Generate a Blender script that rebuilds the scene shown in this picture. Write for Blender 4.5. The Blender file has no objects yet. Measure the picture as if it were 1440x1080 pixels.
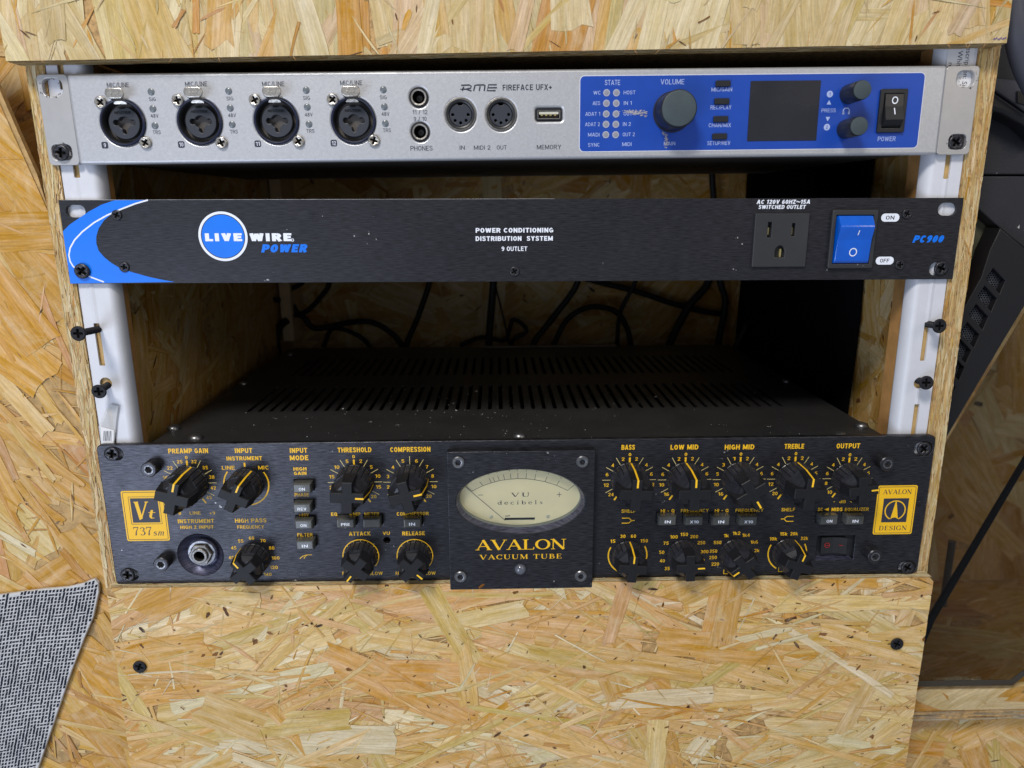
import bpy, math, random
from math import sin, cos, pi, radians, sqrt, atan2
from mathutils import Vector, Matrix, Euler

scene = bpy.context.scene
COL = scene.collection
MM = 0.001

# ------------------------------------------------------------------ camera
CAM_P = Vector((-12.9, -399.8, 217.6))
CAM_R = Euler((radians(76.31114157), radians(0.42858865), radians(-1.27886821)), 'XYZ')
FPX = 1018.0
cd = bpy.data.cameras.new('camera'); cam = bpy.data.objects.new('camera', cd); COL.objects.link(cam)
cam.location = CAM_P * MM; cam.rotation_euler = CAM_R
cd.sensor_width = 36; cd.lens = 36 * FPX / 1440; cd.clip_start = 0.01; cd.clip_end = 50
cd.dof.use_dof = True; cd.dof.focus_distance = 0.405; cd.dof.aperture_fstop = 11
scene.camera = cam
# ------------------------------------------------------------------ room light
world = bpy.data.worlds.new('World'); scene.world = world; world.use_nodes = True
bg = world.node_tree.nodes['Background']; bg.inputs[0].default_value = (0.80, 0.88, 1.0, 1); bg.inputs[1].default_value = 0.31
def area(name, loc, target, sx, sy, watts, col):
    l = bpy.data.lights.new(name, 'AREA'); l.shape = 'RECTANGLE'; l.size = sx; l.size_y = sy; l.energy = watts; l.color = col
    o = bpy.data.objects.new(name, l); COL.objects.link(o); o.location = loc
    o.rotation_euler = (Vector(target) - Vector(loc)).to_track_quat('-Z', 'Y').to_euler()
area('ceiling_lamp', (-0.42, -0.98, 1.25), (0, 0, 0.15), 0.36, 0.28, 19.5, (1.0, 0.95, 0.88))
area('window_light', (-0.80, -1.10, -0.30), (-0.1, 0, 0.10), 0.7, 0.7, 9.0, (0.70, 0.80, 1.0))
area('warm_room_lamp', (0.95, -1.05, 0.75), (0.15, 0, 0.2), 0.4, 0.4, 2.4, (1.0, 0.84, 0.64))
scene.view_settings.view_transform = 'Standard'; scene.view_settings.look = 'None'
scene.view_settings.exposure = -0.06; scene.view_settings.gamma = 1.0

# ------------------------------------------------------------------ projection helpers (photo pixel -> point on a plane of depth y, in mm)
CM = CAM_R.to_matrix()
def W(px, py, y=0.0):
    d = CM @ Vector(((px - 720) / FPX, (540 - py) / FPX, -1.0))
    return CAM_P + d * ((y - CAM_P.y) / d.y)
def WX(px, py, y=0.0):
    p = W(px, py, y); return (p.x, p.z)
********
- Given instruction
Without the images, write out each line of the data verbatim.

- Final result
Generate a Blender script that rebuilds the scene shown in this picture. Write for Blender 4.5. The Blender file has no objects yet. Measure the picture as if it were 1440x1080 pixels.
import bpy, math, random
from math import sin, cos, pi, radians, sqrt, atan2
from mathutils import Vector, Matrix, Euler

scene = bpy.context.scene
COL = scene.collection
MM = 0.001

# ------------------------------------------------------------------ camera
CAM_P = Vector((-12.9, -399.8, 217.6))
CAM_R = Euler((radians(76.31114157), radians(0.42858865), radians(-1.27886821)), 'XYZ')
FPX = 1018.0
cd = bpy.data.cameras.new('camera'); cam = bpy.data.objects.new('camera', cd); COL.objects.link(cam)
cam.location = CAM_P * MM; cam.rotation_euler = CAM_R
cd.sensor_width = 36; cd.lens = 36 * FPX / 1440; cd.clip_start = 0.01; cd.clip_end = 50
cd.dof.use_dof = True; cd.dof.focus_distance = 0.405; cd.dof.aperture_fstop = 11
scene.camera = cam
# ------------------------------------------------------------------ room light
world = bpy.data.worlds.new('World'); scene.world = world; world.use_nodes = True
bg = world.node_tree.nodes['Background']; bg.inputs[0].default_value = (0.80, 0.88, 1.0, 1); bg.inputs[1].default_value = 0.31
def area(name, loc, target, sx, sy, watts, col):
    l = bpy.data.lights.new(name, 'AREA'); l.shape = 'RECTANGLE'; l.size = sx; l.size_y = sy; l.energy = watts; l.color = col
    o = bpy.data.objects.new(name, l); COL.objects.link(o); o.location = loc
    o.rotation_euler = (Vector(target) - Vector(loc)).to_track_quat('-Z', 'Y').to_euler()
area('ceiling_lamp', (-0.42, -0.98, 1.25), (0, 0, 0.15), 0.36, 0.28, 19.5, (1.0, 0.95, 0.88))
area('window_light', (-0.80, -1.10, -0.30), (-0.1, 0, 0.10), 0.7, 0.7, 9.0, (0.70, 0.80, 1.0))
area('warm_room_lamp', (0.95, -1.05, 0.75), (0.15, 0, 0.2), 0.4, 0.4, 2.4, (1.0, 0.84, 0.64))
scene.view_settings.view_transform = 'Standard'; scene.view_settings.look = 'None'
scene.view_settings.exposure = -0.06; scene.view_settings.gamma = 1.0

# ------------------------------------------------------------------ projection helpers (photo pixel -> point on a plane of depth y, in mm)
CM = CAM_R.to_matrix()
def W(px, py, y=0.0):
    d = CM @ Vector(((px - 720) / FPX, (540 - py) / FPX, -1.0))
    return CAM_P + d * ((y - CAM_P.y) / d.y)
def WX(px, py, y=0.0):
    p = W(px, py, y); return (p.x, p.z)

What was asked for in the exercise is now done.